In later versions, a separate thread scans the connections in the connection pool. If it finds a connection that has not been used for longer than the configured time, it will clean it up. The default timeout is 2 seconds.
public CloseableHttpClient build() {
// The cleaning thread will only start if expired and idle connection cleaning is specified
if (evictExpiredConnections || evictIdleConnections) {
// Create a cleaning thread for the connection pool
final IdleConnectionEvictor connectionEvictor = new IdleConnectionEvictor(cm,
maxIdleTime > 0 ? maxIdleTime : 10, maxIdleTimeUnit != null ? maxIdleTimeUnit : TimeUnit.SECONDS,
maxIdleTime, maxIdleTimeUnit);
closeablesCopy.add(new Closeable() {
@Override
public void close() throws IOException {
connectionEvictor.shutdown();
try {
connectionEvictor.awaitTermination(1L, TimeUnit.SECONDS);
} catch (final InterruptedException interrupted) {
Thread.currentThread().interrupt();
}
}
});
// Execute the cleaning thread
connectionEvictor.start();
}
It can be seen that when building the HttpClientBuilder, if the cleaning function is manually enabled, a connection pool cleaning thread will be created and run.
public IdleConnectionEvictor(
final HttpClientConnectionManager connectionManager,
final ThreadFactory threadFactory,
final long sleepTime, final TimeUnit sleepTimeUnit,
final long maxIdleTime, final TimeUnit maxIdleTimeUnit) {
this.connectionManager = Args.notNull(connectionManager, "Connection manager");
this.threadFactory = threadFactory != null ? threadFactory : new DefaultThreadFactory();
this.sleepTimeMs = sleepTimeUnit != null ? sleepTimeUnit.toMillis(sleepTime) : sleepTime;
this.maxIdleTimeMs = maxIdleTimeUnit != null ? maxIdleTimeUnit.toMillis(maxIdleTime) : maxIdleTime;
this.thread = this.threadFactory.newThread(new Runnable() {
@Override
public void run() {
try {
// Infinite loop, the thread keeps executing
while (!Thread.currentThread().isInterrupted()) {
// Sleep for a few seconds before executing, default is 10 seconds
Thread.sleep(sleepTimeMs);
// Clean up expired connections
connectionManager.closeExpiredConnections();
// If a maximum idle time is specified, clean up idle connections
if (maxIdleTimeMs > 0) {
connectionManager.closeIdleConnections(maxIdleTimeMs, TimeUnit.MILLISECONDS);
}
}
} catch (final Exception ex) {
exception = ex;
}
}
});
}
To summarize:
-
Only when manually set in HttpClientBuilder will the expired and idle connection cleaning be enabled. -
After manual settings, a thread will be started that executes in an infinite loop.

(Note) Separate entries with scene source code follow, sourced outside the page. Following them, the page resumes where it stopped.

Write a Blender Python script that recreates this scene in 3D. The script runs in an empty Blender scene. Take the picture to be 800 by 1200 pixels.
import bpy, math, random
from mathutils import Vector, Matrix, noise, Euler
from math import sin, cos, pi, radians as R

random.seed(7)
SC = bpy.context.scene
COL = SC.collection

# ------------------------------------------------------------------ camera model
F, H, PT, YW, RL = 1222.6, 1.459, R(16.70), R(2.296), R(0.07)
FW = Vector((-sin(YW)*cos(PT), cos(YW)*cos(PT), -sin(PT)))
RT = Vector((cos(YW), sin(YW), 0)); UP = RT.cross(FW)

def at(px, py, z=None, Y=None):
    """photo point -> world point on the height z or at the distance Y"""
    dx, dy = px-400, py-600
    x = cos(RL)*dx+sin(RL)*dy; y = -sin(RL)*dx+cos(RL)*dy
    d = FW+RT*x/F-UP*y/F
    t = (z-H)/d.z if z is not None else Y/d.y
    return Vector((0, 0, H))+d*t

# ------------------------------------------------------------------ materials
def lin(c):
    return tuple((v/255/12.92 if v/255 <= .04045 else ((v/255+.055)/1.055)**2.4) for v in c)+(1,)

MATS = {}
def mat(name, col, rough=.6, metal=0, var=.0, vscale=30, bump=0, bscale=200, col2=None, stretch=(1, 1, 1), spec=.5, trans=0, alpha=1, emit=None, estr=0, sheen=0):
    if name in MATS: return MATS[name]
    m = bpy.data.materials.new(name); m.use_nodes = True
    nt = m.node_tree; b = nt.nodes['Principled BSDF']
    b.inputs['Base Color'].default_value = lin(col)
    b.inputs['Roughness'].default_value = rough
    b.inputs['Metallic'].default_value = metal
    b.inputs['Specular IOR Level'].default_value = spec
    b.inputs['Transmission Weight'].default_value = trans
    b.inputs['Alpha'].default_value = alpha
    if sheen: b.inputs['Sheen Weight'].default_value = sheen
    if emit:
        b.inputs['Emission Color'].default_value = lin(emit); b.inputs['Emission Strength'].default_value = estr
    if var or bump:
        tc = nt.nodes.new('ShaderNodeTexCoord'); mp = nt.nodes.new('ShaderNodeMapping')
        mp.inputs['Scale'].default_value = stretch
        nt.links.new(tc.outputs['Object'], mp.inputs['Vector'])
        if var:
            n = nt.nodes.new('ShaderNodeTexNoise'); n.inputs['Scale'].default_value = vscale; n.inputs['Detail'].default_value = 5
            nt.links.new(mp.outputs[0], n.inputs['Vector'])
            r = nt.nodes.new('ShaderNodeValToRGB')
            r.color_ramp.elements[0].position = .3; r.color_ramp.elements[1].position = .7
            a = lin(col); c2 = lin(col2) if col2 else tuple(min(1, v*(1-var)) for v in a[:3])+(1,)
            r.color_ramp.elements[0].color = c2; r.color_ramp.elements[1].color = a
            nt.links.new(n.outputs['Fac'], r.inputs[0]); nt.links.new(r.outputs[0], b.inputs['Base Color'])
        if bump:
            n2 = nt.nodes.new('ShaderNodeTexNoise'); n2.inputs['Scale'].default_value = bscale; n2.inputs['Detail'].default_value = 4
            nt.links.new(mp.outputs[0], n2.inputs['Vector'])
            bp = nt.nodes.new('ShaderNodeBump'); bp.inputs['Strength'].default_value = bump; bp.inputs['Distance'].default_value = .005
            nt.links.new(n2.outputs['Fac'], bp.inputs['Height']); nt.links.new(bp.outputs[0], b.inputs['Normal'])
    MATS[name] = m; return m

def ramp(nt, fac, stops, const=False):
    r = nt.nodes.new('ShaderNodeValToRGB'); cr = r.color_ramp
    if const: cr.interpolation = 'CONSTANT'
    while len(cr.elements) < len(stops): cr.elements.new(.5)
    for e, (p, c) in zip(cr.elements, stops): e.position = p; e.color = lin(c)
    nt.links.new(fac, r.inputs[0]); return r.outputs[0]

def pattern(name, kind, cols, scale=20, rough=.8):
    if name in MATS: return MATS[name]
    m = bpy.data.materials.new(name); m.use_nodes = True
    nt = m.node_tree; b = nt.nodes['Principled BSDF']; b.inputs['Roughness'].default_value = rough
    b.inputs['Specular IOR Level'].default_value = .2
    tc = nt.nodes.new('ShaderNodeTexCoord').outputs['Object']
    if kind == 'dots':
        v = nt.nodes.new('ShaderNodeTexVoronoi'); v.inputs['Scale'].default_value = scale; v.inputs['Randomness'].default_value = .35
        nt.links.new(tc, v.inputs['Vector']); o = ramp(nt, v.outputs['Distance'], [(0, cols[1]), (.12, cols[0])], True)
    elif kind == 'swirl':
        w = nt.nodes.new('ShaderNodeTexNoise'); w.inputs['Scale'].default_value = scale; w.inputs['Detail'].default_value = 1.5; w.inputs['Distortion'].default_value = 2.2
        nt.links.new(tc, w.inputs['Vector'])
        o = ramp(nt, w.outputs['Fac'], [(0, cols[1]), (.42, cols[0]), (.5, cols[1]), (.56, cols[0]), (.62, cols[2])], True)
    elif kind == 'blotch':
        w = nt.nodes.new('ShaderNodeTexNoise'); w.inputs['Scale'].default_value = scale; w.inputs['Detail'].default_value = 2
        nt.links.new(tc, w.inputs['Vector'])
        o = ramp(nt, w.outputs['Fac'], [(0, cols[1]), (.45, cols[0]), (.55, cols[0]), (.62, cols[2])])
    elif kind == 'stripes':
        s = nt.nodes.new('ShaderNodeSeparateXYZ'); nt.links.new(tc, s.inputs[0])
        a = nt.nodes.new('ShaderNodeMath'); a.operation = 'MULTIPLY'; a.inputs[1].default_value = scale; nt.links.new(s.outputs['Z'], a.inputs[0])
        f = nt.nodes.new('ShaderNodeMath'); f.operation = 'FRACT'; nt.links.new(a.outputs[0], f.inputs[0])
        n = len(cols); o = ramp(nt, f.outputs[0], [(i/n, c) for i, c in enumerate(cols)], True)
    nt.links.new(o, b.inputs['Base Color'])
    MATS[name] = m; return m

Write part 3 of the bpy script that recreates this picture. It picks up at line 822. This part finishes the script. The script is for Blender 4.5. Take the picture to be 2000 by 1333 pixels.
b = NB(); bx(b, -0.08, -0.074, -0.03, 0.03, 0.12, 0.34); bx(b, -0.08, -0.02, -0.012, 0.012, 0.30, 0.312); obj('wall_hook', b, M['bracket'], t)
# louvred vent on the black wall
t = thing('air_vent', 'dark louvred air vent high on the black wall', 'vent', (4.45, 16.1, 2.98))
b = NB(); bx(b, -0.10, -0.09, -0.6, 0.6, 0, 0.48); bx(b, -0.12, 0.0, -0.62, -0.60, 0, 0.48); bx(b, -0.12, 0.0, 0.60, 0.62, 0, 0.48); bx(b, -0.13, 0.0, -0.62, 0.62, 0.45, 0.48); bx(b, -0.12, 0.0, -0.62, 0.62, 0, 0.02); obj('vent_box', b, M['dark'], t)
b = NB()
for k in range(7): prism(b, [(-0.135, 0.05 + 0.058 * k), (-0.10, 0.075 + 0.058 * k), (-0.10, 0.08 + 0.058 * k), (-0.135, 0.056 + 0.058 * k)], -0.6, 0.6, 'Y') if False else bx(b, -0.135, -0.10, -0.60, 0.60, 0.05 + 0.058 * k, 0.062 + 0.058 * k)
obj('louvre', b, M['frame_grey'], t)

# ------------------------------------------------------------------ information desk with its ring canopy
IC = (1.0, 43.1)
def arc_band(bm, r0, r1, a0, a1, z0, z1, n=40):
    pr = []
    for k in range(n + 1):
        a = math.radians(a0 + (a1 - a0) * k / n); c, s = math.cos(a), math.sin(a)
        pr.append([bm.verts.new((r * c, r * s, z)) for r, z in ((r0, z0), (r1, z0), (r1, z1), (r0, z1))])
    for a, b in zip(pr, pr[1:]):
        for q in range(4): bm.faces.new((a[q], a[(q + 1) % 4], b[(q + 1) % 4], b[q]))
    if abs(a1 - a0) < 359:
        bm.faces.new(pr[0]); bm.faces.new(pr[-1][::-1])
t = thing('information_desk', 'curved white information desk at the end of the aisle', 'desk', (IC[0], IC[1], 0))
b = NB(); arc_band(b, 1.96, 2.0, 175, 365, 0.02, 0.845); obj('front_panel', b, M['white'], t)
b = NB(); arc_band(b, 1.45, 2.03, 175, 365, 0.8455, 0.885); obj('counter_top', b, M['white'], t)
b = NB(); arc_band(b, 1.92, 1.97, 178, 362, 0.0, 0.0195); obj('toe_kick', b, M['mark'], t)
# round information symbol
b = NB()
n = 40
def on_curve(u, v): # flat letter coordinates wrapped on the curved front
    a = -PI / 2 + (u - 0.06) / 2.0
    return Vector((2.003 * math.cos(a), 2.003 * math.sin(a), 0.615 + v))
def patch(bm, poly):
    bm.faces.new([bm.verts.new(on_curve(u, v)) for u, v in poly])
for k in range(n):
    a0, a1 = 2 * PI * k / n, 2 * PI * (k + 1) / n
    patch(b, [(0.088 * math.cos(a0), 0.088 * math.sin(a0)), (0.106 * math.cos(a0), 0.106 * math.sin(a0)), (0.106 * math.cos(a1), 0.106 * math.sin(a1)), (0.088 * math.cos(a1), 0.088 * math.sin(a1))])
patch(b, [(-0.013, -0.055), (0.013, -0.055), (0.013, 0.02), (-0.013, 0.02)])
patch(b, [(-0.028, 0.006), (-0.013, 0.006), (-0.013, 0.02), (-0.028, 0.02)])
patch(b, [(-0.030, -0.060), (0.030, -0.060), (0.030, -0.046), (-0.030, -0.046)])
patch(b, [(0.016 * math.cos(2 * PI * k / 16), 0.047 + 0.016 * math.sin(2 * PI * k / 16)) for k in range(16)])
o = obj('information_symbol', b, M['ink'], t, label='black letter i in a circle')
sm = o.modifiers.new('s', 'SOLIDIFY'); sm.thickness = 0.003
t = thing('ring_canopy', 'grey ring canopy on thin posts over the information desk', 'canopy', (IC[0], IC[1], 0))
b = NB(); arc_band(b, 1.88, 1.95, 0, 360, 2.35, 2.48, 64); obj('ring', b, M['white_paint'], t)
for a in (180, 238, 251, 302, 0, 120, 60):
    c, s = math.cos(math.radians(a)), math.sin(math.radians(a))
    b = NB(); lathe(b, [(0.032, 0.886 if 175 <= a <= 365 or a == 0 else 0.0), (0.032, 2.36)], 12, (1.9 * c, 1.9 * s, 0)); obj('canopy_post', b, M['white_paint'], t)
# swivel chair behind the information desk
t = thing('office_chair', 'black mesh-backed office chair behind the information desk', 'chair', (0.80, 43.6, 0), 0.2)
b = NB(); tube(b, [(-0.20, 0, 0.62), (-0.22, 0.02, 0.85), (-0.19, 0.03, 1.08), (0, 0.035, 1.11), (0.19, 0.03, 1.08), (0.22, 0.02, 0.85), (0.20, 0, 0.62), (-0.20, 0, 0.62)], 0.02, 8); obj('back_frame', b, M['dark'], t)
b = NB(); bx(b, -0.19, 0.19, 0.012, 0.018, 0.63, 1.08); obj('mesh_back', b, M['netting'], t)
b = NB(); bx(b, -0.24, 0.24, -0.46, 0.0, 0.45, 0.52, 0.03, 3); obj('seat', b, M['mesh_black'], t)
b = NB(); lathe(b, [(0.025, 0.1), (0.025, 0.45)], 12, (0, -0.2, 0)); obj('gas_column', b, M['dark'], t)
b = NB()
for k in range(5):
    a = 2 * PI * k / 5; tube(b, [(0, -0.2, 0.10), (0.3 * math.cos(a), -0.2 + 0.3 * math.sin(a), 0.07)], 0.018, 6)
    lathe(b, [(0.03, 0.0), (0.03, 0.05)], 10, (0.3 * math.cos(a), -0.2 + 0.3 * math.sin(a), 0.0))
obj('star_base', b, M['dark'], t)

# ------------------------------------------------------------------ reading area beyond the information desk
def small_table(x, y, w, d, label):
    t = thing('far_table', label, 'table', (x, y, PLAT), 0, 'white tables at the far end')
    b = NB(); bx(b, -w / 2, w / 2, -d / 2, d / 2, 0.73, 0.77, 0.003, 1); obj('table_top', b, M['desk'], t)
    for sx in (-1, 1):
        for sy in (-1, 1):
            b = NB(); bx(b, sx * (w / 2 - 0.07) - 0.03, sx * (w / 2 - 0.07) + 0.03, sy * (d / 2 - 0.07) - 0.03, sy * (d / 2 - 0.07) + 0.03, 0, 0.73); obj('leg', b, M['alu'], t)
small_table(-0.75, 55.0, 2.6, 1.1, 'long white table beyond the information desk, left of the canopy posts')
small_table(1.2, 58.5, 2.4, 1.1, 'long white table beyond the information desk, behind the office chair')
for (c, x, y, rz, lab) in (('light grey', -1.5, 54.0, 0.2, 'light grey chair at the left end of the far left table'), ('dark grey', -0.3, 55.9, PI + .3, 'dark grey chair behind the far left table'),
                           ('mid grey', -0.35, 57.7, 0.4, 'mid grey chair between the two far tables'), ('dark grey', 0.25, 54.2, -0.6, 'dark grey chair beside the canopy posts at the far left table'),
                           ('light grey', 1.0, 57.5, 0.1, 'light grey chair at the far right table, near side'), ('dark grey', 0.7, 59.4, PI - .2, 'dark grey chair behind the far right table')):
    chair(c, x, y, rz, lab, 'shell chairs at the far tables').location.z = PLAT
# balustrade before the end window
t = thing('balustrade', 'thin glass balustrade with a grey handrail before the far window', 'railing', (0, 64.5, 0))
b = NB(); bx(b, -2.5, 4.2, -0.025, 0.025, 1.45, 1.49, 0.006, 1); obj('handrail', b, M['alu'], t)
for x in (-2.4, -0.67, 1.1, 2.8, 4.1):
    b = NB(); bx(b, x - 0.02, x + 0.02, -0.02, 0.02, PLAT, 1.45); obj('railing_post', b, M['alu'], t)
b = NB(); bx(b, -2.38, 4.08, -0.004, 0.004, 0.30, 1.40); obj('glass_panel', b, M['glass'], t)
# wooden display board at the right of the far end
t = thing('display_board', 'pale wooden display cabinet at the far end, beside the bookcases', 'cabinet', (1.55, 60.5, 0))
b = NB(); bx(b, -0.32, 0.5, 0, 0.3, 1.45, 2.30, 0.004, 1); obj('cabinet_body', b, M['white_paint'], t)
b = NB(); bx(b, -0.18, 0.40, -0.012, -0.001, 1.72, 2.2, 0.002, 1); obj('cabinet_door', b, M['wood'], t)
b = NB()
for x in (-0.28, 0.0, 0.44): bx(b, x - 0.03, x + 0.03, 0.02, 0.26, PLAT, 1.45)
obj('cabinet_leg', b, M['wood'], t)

Each time it executes, it sleeps for a while and calls the cleaning method of HttpClientConnectionManager to clean up expired and idle connections.
Conclusion
-
The HTTP protocol reduces the excessive connection issues of early designs through persistent connections. -
There are two methods for persistent connections: HTTP/1.0+ Keep-Alive and HTTP/1.1 default persistent connections. -
HttpClient manages persistent connections through connection pools, which consist of a total connection pool and a connection pool for each route. -
HttpClient uses an asynchronous Future<CPoolEntry> to obtain a pooled connection. -
The default connection reuse strategy is consistent with the HTTP protocol constraints, first checking the Connection:Close header to decide not to reuse, then checking the Connection:Keep-Alive header to decide to reuse, and finally reusing if the version is greater than 1.0. -
Only after manually enabling the expired and idle connection cleaning switch in HttpClientBuilder will connections in the pool be cleaned up. -
In versions after HttpClient 4.4, a thread in an infinite loop cleans up expired and idle connections, executing every few seconds to achieve periodic execution.